In tema di responsabilità della p.a. era diffusa in passato una tesi, che favoriva l’applicazione dell’art. 2043 c.c che annovera tra gli elementi quello soggettivo della colpa , quella dell’uomo medio che è un grado più attenuato di colpa. E questa veniva richiesta soltanto ove si trattasse di attività c.d. materiale dell’ente pubblico, non invece, sulle orme di un precedente indirizzo non soltanto giurisprudenziale, quando il danno immediatamente derivasse da un atto amministrativo o dalla sua esecuzione.

Siffatto orientamento è stato abbandonato con la importante sentenza n. 500/99 delle S.U. della Corte di cassazione ove è chiaramente affermato che , in tema di responsabilità della p.a., il giudice deve effettuare una indagine estesa anche alla valutazione della colpa, non del funzionario agente, ma alla p.a. intesa come apparato, che sarà configurabile nel caso in cui l’adozione e l’esecuzione dell’atto illegittimo (lesivo dell’interesse del danneggiato) sia avvenuta in violazione delle regole di imparzialità , di correttezza e di buona amministrazione alle quali l’esercizio della funzione amministrativa deve ispirarsi e che il giudice ordinario, può valutare , in quanto si pongono come limiti esterni alla discrezionalità.

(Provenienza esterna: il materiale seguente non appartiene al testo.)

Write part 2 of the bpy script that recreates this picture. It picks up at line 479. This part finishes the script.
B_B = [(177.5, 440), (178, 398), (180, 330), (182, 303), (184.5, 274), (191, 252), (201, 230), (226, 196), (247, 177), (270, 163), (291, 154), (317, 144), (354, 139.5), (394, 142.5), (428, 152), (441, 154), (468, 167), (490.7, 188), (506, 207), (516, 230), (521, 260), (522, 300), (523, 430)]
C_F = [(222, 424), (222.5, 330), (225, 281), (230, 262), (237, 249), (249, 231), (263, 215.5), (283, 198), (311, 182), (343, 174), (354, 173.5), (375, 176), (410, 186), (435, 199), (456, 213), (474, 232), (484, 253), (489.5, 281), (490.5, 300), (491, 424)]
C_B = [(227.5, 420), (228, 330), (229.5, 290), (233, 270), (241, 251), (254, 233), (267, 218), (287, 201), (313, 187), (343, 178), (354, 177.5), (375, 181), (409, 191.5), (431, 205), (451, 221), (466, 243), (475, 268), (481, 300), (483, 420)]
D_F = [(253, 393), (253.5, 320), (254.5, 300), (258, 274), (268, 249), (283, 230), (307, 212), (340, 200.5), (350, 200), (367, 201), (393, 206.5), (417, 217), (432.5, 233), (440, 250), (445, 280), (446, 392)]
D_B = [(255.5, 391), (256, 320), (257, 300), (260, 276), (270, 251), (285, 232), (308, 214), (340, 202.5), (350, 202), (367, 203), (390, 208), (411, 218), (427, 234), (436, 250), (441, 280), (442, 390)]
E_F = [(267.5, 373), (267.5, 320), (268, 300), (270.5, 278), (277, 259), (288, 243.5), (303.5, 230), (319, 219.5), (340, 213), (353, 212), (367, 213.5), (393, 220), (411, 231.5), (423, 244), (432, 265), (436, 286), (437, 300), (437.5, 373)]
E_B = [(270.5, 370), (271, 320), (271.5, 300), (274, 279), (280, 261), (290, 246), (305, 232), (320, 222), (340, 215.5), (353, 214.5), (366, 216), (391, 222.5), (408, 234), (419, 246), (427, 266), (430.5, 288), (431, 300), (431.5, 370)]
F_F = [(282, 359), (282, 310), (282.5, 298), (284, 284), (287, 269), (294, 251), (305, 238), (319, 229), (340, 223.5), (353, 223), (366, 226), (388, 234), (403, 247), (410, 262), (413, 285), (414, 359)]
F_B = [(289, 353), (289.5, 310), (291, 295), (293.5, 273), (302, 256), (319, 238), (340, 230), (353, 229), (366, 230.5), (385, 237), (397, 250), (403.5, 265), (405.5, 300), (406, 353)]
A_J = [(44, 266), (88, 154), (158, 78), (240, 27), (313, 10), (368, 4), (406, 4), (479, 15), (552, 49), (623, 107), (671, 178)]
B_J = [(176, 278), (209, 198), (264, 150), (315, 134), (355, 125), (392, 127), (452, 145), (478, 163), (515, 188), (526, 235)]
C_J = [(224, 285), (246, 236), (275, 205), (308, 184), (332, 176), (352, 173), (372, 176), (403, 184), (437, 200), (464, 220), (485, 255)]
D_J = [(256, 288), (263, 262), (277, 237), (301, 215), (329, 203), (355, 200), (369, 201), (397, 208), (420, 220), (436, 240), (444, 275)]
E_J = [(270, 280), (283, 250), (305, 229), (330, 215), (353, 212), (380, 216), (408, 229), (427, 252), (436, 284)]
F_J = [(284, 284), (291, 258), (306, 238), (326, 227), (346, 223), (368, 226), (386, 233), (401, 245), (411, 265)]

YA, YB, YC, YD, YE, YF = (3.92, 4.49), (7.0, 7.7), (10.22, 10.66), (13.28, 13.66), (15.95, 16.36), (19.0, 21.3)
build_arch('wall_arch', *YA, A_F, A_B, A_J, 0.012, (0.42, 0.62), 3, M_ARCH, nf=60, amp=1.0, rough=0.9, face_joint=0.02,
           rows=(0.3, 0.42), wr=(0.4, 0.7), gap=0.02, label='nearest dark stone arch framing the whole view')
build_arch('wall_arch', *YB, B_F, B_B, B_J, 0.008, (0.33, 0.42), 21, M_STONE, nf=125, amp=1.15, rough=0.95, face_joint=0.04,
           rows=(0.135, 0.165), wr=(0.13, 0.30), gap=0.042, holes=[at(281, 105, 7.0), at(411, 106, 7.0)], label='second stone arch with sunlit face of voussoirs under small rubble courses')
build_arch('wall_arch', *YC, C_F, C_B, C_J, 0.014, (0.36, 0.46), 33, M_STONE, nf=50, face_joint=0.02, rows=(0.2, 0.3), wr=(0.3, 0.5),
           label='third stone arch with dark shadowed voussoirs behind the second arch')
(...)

Ove l’ente pubblico sia stato ritenuto responsabile ex art. 2043 c.c del danno arrecato al terzo, il funzionario o il dipendente , ai sensi dell’art. 18 del d.p.r. 3/57, dovrà a sua volta ristorare il danno subito dall’ente ( c.d. azione di rivalsa), in quanto da lui cagionato in violazione degli obblighi di servizio, salvo che egli abbia agito per ordine che era obbligato a eseguire.

Alla luce delle considerazioni sopra svolte, risulta assai più conveniente per il terzo danneggiato rivolgersi direttamente all’ente pubblico per essere risarcito ex art. 2043 c.c. sia sotto il profilo probatorio e quindi della probabilità di esito favorevole del giudizio, sia sotto il profilo della solvibilità del debitore. Inoltre, una volta risarcito il terzo, la p.a. agirà contro il dipendente.

Mentre la responsabilità dell’amministrazione per i danni cagionati da attività provvedimentale è giudicata dal g.a. , quella del dipendente spetta alla giurisdizione del g.o. In altri termini, riguardo al medesimo illecito civile esistono, in relazione alla posizione della p.a. e a quella dell’agente, due discipline alternative assai diverse dal lato sostanziale e dal lato processuale, la cui applicazione è rimessa all’arbitrio del terzo danneggiato e tali da condurre a esiti dei relativi giudizi profondamente difformi.